Unlocking the credit market

It’s a sobering reality that over 3 billion people worldwide are cut off from access to mainstream credit - with as many as 9 million here in the UK.
Equally staggering in 2015, is the body of research pointing to gender disparity among those denied fair financial opportunity - with women far more likely to struggle.
Without a firm financial bedrock or credit history, any person faces similar exclusion - typically paying a so-called ‘poverty premium’ of £1,300 each year for the pleasure by being forced into the high-cost loan market. But a new smartphone app from a London Business School Sloan Masters student could be about to change this.
FinTech entrepreneur Norah Prida Bay, landed a place in the top 20 in Citi Bank’s Mobile Challenge with a new informal savings group app which will launch in the UK later this month.
Kitty10 is a first-of-its-kind innovation. As an easily downloadable mobile app, it facilitates and enhances interest-free savings groups through modern and secure smartphone technology.
It provides an ideal solution for those who need capital - potentially to finance a small business - without the threat of high rates and loan sharks looking over their shoulders.
Closed credit paths
Norah’s breakthrough is a significant one.
An increasing amount of people struggle to source funds on their own - whether it be due to irregular working hours, freelance contracts or not being on a company payroll.
It is the aim of the Financial Inclusion Commission that by 2020 every adult in the UK will have access when necessary to affordable credit from responsible lenders.
But in the current lack of a set, national financial inclusion strategy it is down to the innovators of the future to offer sensible solutions for those otherwise unable to join in.
In emerging markets, alternative schemes are already commonplace, and an increasing array of social platforms are enabling individuals or fledgling enterprises to bypass formal banking when borrowing, lending, raising or investing.
Finding alternative routes
Informal savings groups between individuals are not a new idea in theory - interest-free rotating savings and credit associations (ROSCAs) have been around for centuries - but the number of people beginning to capitalise on their collective benefits is expanding.
These initiatives are known to make it easier for people to save; put simply, you can’t waste your money on frivolous purchases when someone else is using it.
Up to 1.5 billion people worldwide use kitty systems to fulfil a diverse range of objectives.
But there are several inefficiencies involved in traditional formats - not least the fact that thousands of non-bank-insured accounts are liable to untrustworthy, ‘defective’ partners, who cut loose once their stake has been claimed.
Furthermore, members have to meet every period causing complications over distance, while cash payments, manual bookkeeping and the potential for calculation errors add to an underlining lack of transparency.
Kitty10
Kitty10 has been expertly engineered to eliminate these issues.
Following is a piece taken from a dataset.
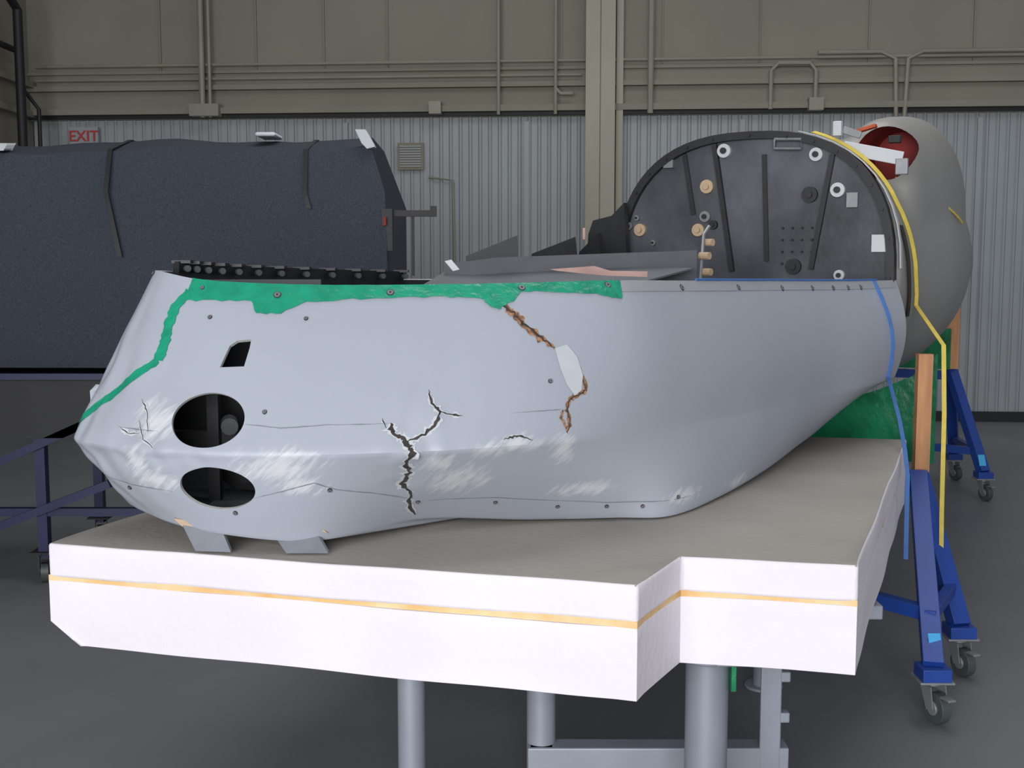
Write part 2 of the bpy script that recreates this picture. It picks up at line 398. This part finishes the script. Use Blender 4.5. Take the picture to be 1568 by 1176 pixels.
for x,y,z in[(.70,4.4,1.62),(.71,4.42,1.56),(.69,4.38,1.52),(.72,4.45,1.67)]: ins.tube([V((x,y,z)),V((x+.03,y-.03,z))],.014,10,6)
ins.tube([V((.70,4.4,1.5)),V((.715,4.42,1.70)),V((.74,4.45,1.73))],.007,8,4)
for x in(-.78,-.62): ins.box((x,3.05,1.15),(.03,.03,.45),1)
ins.box((-.7,3.08,1.13),(.4,.03,.05),1); ins.box((-.68,3.0,1.12),(.05,.05,.06),5); ins.tube([V((-.74,3.05,1.18)),V((-.72,2.97,1.18))],.022,12,5); ins.box((-.67,2.95,.975),(.22,.16,.006),0)
ins.box((-.3,3.6,1.0),(.9,.8,.02),1); ins.box((-.75,3.25,1.25),(.45,.02,.6),1)
ins.obj('interior_structure',['gsheet','bulkd','pink','white','metal','shell_in','tan'],fus,smooth=30)
tb=MB()
tb.prism([V((-.80,2.80,.965)),V((-.70,2.79,.95)),V((-.675,2.765,.905)),V((-.76,2.765,.908))],(0,.012,.004),0)
tb.prism([V((-.585,2.80,.95)),V((-.475,2.80,.945)),V((-.44,2.755,.905)),V((-.54,2.755,.905))],(0,.012,.004),0)
tb.prism([V((-.60,2.785,.975)),V((-.47,2.785,.97)),V((-.445,2.79,.945)),V((-.47,2.79,.955)),V((-.59,2.79,.95))],(0,.01,0),1)
tb.prism([V((-.82,2.80,.98)),V((-.72,2.79,.965)),V((-.70,2.79,.95)),V((-.80,2.80,.96))],(0,.01,0),1)
tb.obj('mount_tabs',['seam','tan'],fus,smooth=0)
# aft body and inlet cowl blended into one skin
def loft(mbx,rings,seg=56,ex=2.3,mi=0):
    vs=[];
    for s_,w,zt,zb,oc in rings:
        zc=(zt+zb)/2; h=(zt-zb)/2
        for i in range(seg):
            t=2*math.pi*i/seg; c,s=math.cos(t),math.sin(t)
            vs.append(BC+AX*s_+PP*(oc+w*math.copysign(abs(c)**(2/ex),c))+V((0,0,zc-1.53+h*math.copysign(abs(s)**(2/ex),s))))
    fs=[(r*seg+i,r*seg+(i+1)%seg,(r+1)*seg+(i+1)%seg,(r+1)*seg+i) for r in range(len(rings)-1) for i in range(seg)]
    fs.append(tuple((len(rings)-1)*seg+i for i in range(seg))); fs.append(tuple(range(seg))[::-1])
    mbx.add(vs,fs,mi)
def dens(r,k=5):
    out=[]
    for i in range(len(r)-1):
        p0=r[max(0,i-1)];p1=r[i];p2=r[i+1];p3=r[min(len(r)-1,i+2)]
        for q in range(k):
            t=q/k; out.append(tuple(.5*((2*p1[j])+(p2[j]-p0[j])*t+(2*p0[j]-5*p1[j]+4*p2[j]-p3[j])*t*t+(3*p1[j]-p0[j]-3*p2[j]+p3[j])*t**3) for j in range(len(p1))))
    out.append(r[-1]); return out
BODY=[(0.02,.635,2.16,.98,0),(.3,.66,2.17,.98,0),(.8,.71,2.18,.99,.02),(1.3,.68,2.17,1.02,.02),(1.9,.62,2.13,1.08,0),(2.6,.5,2.06,1.15,0),(3.4,.38,1.98,1.22,0),(4.2,.28,1.9,1.3,0)]
af=MB(); loft(af,dens(BODY)); loft(af,dens([(.22,.16,2.14,1.55,.46),(.36,.20,2.22,1.5,.46),(.9,.23,2.28,1.4,.47),(1.4,.23,2.26,1.4,.43),(1.9,.16,2.16,1.5,.35),(2.3,.05,2.0,1.6,.35)]),ex=2.1)
ao=af.obj('aft_body',['aft','red'],fus,smooth=0)
md=ao.modifiers.new('r','REMESH'); md.mode='VOXEL'; md.voxel_size=.022; md.use_smooth_shade=True
md=ao.modifiers.new('s','SMOOTH'); md.factor=.5; md.iterations=22
cutters.clear()
cutter(ao,[BK(.51+.115*math.cos(k*math.pi/16),2.055+.12*math.sin(k*math.pi/16),-.30) for k in range(32)],AX,'red',.26)
nm=freeze(ao)
for o in cutters: bpy.data.objects.remove(o)
for p in nm.polygons: p.use_smooth=True
nm.set_sharp_from_angle(angle=math.radians(40))
br=MB()
br.box(BK(.50,2.045,-.06),(.25,.01,.055),0,R@Matrix.Rotation(math.radians(13),3,'Y')); br.box(BK(.62,1.985,-.06),(.05,.02,.065),1,R); br.box(BK(.37,2.145,.0),(.035,.03,.06),0,R); br.box(BK(.42,2.13,-.03),(.08,.01,.03),1,R@Matrix.Rotation(math.radians(20),3,'Y'))
br.box(BK(.455,2.155,-.14),(.08,.04,.015),2,R@Matrix.Rotation(math.radians(-14),3,'Y')); br.box(BK(.58,2.10,-.10),(.05,.03,.03),3,R)
br.obj('inlet_bracket',['white','metal','orange','dark'],fus,bevel=.003)
sk=MB()
BR=dens(BODY,20)
def AFT(s_,t,off=.004):
    r=min(BR,key=lambda q:abs(q[0]-s_)); c,s=math.cos(t),math.sin(t); ex=2.3
    return BC+AX*s_+PP*(r[4]+(r[1]+off)*math.copysign(abs(c)**(2/ex),c))+V((0,0,(r[2]+r[3])/2-1.53+((r[2]-r[3])/2+off)*math.copysign(abs(s)**(2/ex),s)))
sk.ribbon([AFT(.06+.16*i/10,.25-.55*i/10) for i in range(11)],AX,.05,0)
sk.ribbon([AFT(.02,1.3-1.3*i/10) for i in range(11)],AX,.03,1)
sk.ribbon([AFT(.25+.7*i/10,.62-.35*i/10,.012) for i in range(11)],V((0,0,1)),.01,2)
sk.obj('aft_skin_gap',['dark','pale','yellow'],fus)
# ---------------------------------------------------------------- straps
ys=MB()
pth=[AFT(.0+.10*i/18+.16*max(0,i-10)/8,1.20-1.42*i/18,.014) for i in range(19)]
ys.ribbon(pth,V((.87,.2,.3)),.017,0)
ys.ribbon([pth[-1],V((1.70,4.62,1.27)),V((1.705,4.6,1.0)),V((1.71,4.6,.6)),V((1.72,4.6,.25))],V((.9,-.3,0)),.017,0)
ys.obj('yellow_ratchet_strap',['yellow'])
bs_=MB()
pth=[S(15.3+.3*i/6,.0+.16*i)+SN(15.3,.5)[0]*.006 for i in range(7)]+[V((1.47,4.42,1.0)),V((1.42,4.2,.92)),V((1.375,4.03,.86)),V((1.36,3.98,.7)),V((1.355,3.96,.58))]
bs_.ribbon(pth,V((.8,-.4,0)),.015,0); bs_.obj('blue_tie_down_strap',['bluew'])
# ---------------------------------------------------------------- foam
fo=empty('foam_block_pad')
poly=[(-1.161,2.88),(.273,2.49),(.403,2.74),(.80,2.655),(1.56,4.60),(-.42,5.0)]
def perimeter():
    out=[]
    for i in range(6):
        p=V(poly[i]+(0,)); q=V(poly[(i+1)%6]+(0,)); L_=(q-p).length; m_=max(2,int(L_/.05))
        nrm=V(((q-p).y,-(q-p).x,0)).normalized()
        for k in range(m_):
            c=p.lerp(q,k/m_); out.append((c,nrm if k else V((0,0,0))))
    return out
PER=perimeter()
def slab(levels,name,mtop,seed,chamf=False,inset=0):
    m=MB(); n=len(PER); vs=[]; corner=V(poly[0]+(0,)); cd_=(V(poly[1]+(0,))-corner).normalized()
    lf=V(poly[5]+(0,))-corner; nl=V((lf.y,-lf.x,0)).normalized()
    for li,z in enumerate(levels):
        for c,nr in PER:
            w=noise.noise(c*2.3+V((0,0,z*9+seed)))*.007-inset
            edge=li in(0,len(levels)-1)
            zz=z+(noise.noise(c*4+V((0,0,seed*3)))*.003 if edge else 0)
            p=c+nr*w; p.z=zz
            if chamf and z<levels[0]+.061:
                need=.085*(1-(z-levels[0])/.06); dl_=abs((c-corner).dot(nl))
                if dl_<need: p=p+cd_*(need-dl_)
            vs.append(p)
    fs=[]
    for li in range(len(levels)-1):
        for i in range(n): fs.append((li*n+i,li*n+(i+1)%n,(li+1)*n+(i+1)%n,(li+1)*n+i))
    m.add(vs,fs+[tuple(range(n))[::-1]],0)
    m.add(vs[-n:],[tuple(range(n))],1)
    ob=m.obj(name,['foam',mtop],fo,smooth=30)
    bm=bmesh.new(); bm.from_mesh(ob.data); bmesh.ops.remove_doubles(bm,verts=bm.verts,dist=.0003); bmesh.ops.recalc_face_normals(bm,faces=bm.faces); bm.to_mesh(ob.data); bm.free()
    md=ob.modifiers.new('b','BEVEL'); md.width=.008; md.segments=3; md.limit_method='ANGLE'; md.angle_limit=math.radians(50)
    return ob
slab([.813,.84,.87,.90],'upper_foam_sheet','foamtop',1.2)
slab([.640,.655,.672,.70,.74,.77,.804],'lower_foam_sheet','foam',5.5,True,.003)
g=MB()
ring=[(c+nr*(noise.noise(c*11)*.004-.006)) for c,nr in PER]
g.prism([V((c.x,c.y,.797)) for c in ring],(0,0,.022),0); g.obj('glue_layer',['glue'],fo,smooth=0)
# ---------------------------------------------------------------- table
tbm=MB(); tab=empty('steel_support_table')
for x,y,r in[(-.27,3.05,.037),(.085,3.3,.042),(.51,2.98,.056),(.05,4.4,.04),(.95,4.3,.04)]:
    tbm.tube([V((x,y,0)),V((x,y,.595))],r,24); tbm.tube([V((x,y,0)),V((x,y,.012))],r*1.8,20)
    tbm.tube([V((x,y,.57)),V((x,y,.595))],r*1.35,20)
tbm.box((.74,3.25,.30),(.06,.012,.59)); tbm.box((.766,3.28,.30),(.012,.06,.59))
for z in(.12,.3,.42): tbm.box((.76,3.26,z),(.07,.03,.03))
tbm.box((.35,3.28,.61),(1.4,.08,.04)); tbm.box((.45,4.3,.61),(1.5,.08,.04)); tbm.box((-.27,3.7,.61),(.08,1.4,.04)); tbm.box((.55,3.6,.61),(.08,1.5,.04))
tbm.box((.42,3.28,.17),(.75,.07,.08)); tbm.box((.085,3.8,.17),(.07,1.1,.08)); 
tbm.obj('table_frame',['steel'],tab,bevel=.004)
gt_=MB(); gt_.box((.572,2.95,.545),(.012,.03,.10)); gt_.obj('green_tag',['green'],tab)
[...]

In a similar way to what we know as chit funds, friends are able to contribute an equal, agreed amount into a common pot - a kitty - each month.
Each month one member of the group claims the full kitty - at a 0% interest rate - before the process begins again, until each saver has had their turn at reaping the collective funds.
Built based on real feedback from real people, Norah’s innovation is the first to digitalise a simple, ethical and free way of saving with friends - targeting a proportion of those 9 million for whom short-term or payday loans are a painful reality.
Already partnered with Citi Bank, the real beauty of Kitty10 is that as regular savings payments are tracked, users can build a credit history through it, offering an invaluable route to wider financial credibility otherwise be so difficult to access.
Looking long term, Norah also says that within 10 years the app will allow users to open up a bank account from their mobile.
With both savings groups and mobile phone technology such successful, beneficial models, combining the two in this way creates endless possibilities. Adding mobile technology to the traditional model doesn’t compromise the initial trust foundation, but rather improves it.